Problem requirements:
Count every line where "picture" occurs. Give the total alone.

** BEGIN Entries supplied **

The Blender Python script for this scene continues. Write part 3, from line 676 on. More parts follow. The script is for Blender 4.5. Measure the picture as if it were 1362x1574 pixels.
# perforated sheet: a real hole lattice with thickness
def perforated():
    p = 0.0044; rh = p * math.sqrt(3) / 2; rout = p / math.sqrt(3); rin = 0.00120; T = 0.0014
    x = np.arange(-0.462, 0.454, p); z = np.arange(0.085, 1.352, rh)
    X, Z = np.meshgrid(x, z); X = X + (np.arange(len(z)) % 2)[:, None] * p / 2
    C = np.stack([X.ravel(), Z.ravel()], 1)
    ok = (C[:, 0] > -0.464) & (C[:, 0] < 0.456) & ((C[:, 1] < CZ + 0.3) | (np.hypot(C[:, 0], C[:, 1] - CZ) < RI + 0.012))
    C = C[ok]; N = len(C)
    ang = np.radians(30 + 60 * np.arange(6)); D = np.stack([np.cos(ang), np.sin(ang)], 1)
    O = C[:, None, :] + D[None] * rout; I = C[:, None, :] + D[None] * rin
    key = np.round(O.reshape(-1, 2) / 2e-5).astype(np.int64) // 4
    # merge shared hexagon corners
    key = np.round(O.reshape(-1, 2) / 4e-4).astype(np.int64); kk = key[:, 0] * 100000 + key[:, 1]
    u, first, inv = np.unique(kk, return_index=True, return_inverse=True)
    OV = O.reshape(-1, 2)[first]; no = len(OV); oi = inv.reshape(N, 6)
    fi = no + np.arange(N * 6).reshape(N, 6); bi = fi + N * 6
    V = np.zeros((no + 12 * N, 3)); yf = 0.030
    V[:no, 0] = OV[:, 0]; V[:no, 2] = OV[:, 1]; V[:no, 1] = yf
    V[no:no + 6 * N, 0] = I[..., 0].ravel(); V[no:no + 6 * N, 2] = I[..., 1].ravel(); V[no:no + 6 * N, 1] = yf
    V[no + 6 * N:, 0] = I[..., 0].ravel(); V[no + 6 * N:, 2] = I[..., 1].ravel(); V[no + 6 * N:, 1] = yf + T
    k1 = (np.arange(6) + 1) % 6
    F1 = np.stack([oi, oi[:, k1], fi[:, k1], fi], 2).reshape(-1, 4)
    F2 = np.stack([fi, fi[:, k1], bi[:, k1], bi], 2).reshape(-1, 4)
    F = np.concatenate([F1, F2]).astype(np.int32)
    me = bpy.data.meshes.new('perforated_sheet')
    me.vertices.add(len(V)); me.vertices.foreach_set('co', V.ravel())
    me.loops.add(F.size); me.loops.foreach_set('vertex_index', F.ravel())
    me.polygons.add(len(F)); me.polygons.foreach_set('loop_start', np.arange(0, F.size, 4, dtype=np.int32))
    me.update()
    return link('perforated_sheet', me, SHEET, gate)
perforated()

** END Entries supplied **
** BEGIN Entries supplied **

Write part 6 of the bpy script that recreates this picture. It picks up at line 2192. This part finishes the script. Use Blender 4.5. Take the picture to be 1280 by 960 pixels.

** END Entries supplied **

Finished task:
2